Later in the conversation, Father Manning asked Oswald, “When did you become a conscious Catholic?”
It happened CSE, she said, when she took a human sexuality class taught by Sister of Charity Rosalie Curran, who promoted Respect for Life and suggested that Oswald get involved with N.J. Right to Life — one of the many times she listened to God’s will in her life. She also listened in deciding college majors and even discerning marriage, which was emotionally difficult as she watched her sisters get married. Oswald, who is single, said, “I’m at peace with that.”
“God has a plan for each of our lives,” Oswald said. “As our faith teaches us, we aren’t created for this life but the next, where the blind shall see, the deaf shall hear and the lame shall leap for joy. This is what gives me great hope,” she said.

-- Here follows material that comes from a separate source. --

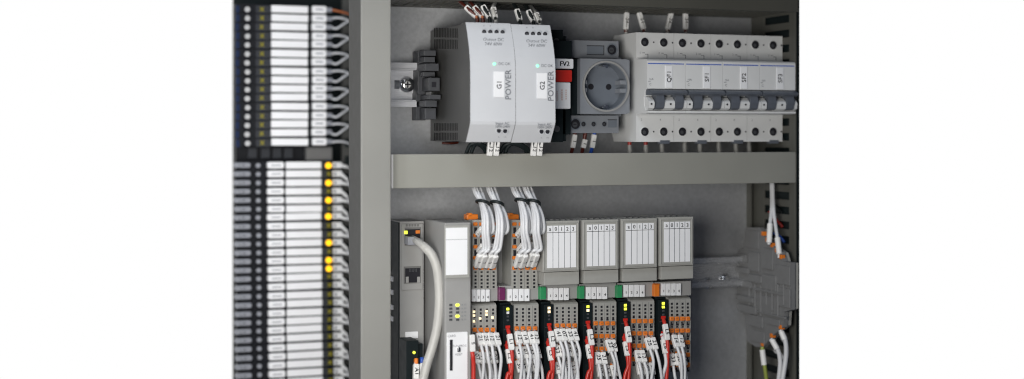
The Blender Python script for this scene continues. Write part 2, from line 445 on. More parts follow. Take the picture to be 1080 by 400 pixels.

Oswald also found a voice that has helped her overcome the many physical challenges that have frustrated her. One time, she got stuck in between stairwells at CSE, she called out for help. “My mother told me, ‘You have a voice — use it,’ ” said Oswald, who found her singing voice as a cantor of the 5 p.m. Mass on Saturday at St. Brigid’s.
Toward the end of the evening, Father Manning asked Oswald how she views God.
“I see God as all-encompassing love and as fatherly and grandfatherly,” said Oswald, who recalled getting that same feeling when she met St. John Paul II in 1993 during his visit to World Youth Day in Denver. He lovingly embraced her, kissed her forehead and told her that he would pray for her intensions, she said.
After the conversation, Oswald answered questions from the audience, sang Psalm 118 and listened as her family members regaled the crowd with anecdotes about her. One audience member, who traveled a long way, was Betsy Miller of Mary, Mother of God Parish, Hillsborough, who came with her 10-year-old twins, Caitlyn and Jack. She is a 1981 graduate of the Morris Catholic, the class after Oswald.
“Mary’s talk was inspirational,” Miller said. “I hope that my kids learn that God is always there for them in good times and bad. They need to hear these life lessons.”